Registering Too Late

There are also significant reasons not to file intellectual property registration too late.

First and foremost, for intellectual property rights that require registration or grant of protection (such as patents, trademarks, and industrial designs), most countries apply a “first-to-file” principle, meaning the first applicant will receive protection. For patents, this is known as the “first-to-file” system, where waiting too long means others may have already researched and found identical or similar solutions to the invention before you apply, potentially leading to the loss of exclusive rights to your invention. Similarly, for trademarks, your trademark is unlikely to be registered if it is considered identical or similar to someone else’s registered trademark.

Second, when you introduce a new product or disclose technical or artistically creative features about your product, it is generally considered too late to receive protection. Inventions or industrial designs that have been disclosed will not meet the novelty requirement and thus may not be eligible for protection, unless there are legal provisions for grace periods. It’s essential to remember that this rule does not apply to trademarks, and you can receive protection for your trademark after you’ve used it in the market (but it’s generally advisable to register it before market introduction).

A third crucial reason for not waiting too long, especially if you’ve registered for protection in your home market, relates to the concept of priority rights. This means that based on a regular application for intellectual property rights submitted in one country within a specific time frame (usually between 6 to 12 months, depending on the type of intellectual property), you can typically apply for protection in most other countries. Those later applications will be considered as having been filed on the same day as the first application. However, late-filed applications lose priority rights for all applications for the same invention or design. For patents and industrial designs, applications filed abroad after the priority period ends may not enjoy priority rights and may not meet the novelty requirement, thereby losing eligibility for exclusive rights.
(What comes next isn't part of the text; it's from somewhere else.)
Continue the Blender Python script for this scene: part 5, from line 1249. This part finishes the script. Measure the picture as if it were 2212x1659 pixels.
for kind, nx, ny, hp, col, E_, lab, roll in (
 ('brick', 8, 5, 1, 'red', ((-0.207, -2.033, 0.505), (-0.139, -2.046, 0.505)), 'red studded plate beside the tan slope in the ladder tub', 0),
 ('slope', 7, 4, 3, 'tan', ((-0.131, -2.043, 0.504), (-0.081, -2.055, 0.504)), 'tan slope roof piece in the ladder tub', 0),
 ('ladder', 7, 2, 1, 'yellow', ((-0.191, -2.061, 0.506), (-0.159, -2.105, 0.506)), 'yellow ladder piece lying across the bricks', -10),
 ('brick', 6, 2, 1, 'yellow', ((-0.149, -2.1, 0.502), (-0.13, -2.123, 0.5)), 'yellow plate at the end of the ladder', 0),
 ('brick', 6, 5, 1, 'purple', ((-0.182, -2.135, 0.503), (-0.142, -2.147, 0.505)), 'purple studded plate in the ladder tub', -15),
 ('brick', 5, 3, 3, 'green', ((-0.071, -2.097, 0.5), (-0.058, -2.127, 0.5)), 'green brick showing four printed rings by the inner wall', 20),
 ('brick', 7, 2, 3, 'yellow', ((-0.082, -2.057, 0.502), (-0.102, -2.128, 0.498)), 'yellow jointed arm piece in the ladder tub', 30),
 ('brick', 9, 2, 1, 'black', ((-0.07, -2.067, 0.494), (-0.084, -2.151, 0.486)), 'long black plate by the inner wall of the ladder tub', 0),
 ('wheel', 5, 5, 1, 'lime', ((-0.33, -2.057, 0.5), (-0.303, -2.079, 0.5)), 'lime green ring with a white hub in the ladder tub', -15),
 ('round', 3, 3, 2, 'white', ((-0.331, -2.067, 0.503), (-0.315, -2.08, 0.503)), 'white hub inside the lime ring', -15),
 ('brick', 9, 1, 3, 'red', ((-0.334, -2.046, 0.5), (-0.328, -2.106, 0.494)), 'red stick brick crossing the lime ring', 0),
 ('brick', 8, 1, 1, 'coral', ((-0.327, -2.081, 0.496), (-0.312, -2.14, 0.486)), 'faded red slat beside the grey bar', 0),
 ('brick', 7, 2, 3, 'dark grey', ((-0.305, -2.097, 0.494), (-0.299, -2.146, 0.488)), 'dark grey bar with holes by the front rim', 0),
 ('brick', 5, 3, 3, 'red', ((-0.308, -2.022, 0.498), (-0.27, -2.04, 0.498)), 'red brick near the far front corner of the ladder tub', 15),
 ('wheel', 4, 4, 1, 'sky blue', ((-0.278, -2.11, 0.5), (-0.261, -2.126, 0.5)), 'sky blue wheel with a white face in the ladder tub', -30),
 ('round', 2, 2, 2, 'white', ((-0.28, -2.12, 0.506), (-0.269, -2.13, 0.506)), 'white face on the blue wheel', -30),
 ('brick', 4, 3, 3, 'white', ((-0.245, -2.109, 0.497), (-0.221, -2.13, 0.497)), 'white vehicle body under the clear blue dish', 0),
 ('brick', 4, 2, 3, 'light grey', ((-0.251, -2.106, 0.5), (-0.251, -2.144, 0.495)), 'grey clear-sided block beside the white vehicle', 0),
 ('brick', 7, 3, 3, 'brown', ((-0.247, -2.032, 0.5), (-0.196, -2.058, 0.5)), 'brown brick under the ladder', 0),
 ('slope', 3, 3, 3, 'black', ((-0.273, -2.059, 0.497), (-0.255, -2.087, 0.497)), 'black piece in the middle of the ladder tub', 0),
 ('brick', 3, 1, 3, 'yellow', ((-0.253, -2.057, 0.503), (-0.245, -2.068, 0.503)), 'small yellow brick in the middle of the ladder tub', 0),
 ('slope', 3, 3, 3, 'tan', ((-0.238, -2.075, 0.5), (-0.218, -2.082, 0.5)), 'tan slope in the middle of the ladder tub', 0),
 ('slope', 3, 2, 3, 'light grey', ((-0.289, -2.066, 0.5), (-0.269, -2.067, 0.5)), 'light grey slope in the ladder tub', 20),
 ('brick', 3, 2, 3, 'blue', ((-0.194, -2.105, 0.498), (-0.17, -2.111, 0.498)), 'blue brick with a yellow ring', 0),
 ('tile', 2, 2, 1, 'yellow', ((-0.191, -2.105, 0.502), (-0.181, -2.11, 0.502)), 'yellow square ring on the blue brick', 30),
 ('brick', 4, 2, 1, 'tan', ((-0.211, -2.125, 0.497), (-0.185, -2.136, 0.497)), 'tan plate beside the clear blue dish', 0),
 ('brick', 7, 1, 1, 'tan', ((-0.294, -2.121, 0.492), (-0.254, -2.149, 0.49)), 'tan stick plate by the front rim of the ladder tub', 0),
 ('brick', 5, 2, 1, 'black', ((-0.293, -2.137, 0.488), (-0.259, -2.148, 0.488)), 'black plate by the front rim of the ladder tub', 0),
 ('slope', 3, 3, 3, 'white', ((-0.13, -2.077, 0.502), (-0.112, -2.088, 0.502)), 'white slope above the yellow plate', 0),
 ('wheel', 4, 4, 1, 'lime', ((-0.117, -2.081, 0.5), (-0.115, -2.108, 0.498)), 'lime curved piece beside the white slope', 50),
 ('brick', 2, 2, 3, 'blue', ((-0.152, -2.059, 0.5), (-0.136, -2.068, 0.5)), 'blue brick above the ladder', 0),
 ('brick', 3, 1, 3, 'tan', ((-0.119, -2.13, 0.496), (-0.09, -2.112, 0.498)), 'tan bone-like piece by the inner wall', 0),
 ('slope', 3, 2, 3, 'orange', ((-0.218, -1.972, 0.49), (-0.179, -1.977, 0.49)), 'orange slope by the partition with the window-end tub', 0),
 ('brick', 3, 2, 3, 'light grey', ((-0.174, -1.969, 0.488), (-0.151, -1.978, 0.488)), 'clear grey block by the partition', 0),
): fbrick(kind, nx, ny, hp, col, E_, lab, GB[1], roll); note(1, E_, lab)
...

Priority rights offer significant advantages for applicants wishing to protect their inventions or industrial designs in multiple countries. However, they also come with a clear deadline. The benefits include not having to file applications simultaneously in the home country and other countries, as there is a period (between 6 to 12 months) to decide in which countries to seek protection. During this time, applicants can prepare the necessary conditions for commercializing their new products. On the other hand, applicants must strictly adhere to the priority deadline to secure protection abroad.

Priority periods vary for different types of intellectual property:

  • For patents, the priority period is 12 months from the filing date of the first application. Registering through the PCT system provides an additional 18 months (or 8 months in some cases) to decide which countries to seek protection in.
  • For industrial designs, most countries have a 6-month priority period from the filing date of the first application.
  • For trademarks, the priority period is also 6 months.

Copyright and Related Rights

The issue of timing for copyright registration in countries that require it also arises in the field of copyright. Since there are significant advantages to registering copyright in countries with such provisions, it is generally advisable to register as early as possible (ideally before exporting the protected work). Additionally, for certain works, you should register copyrighted works with collective rights management organizations. If you have registered with collective organizations in your home country, they may arrange with partner organizations in other countries to ensure fair distribution of royalties for protected works of their members.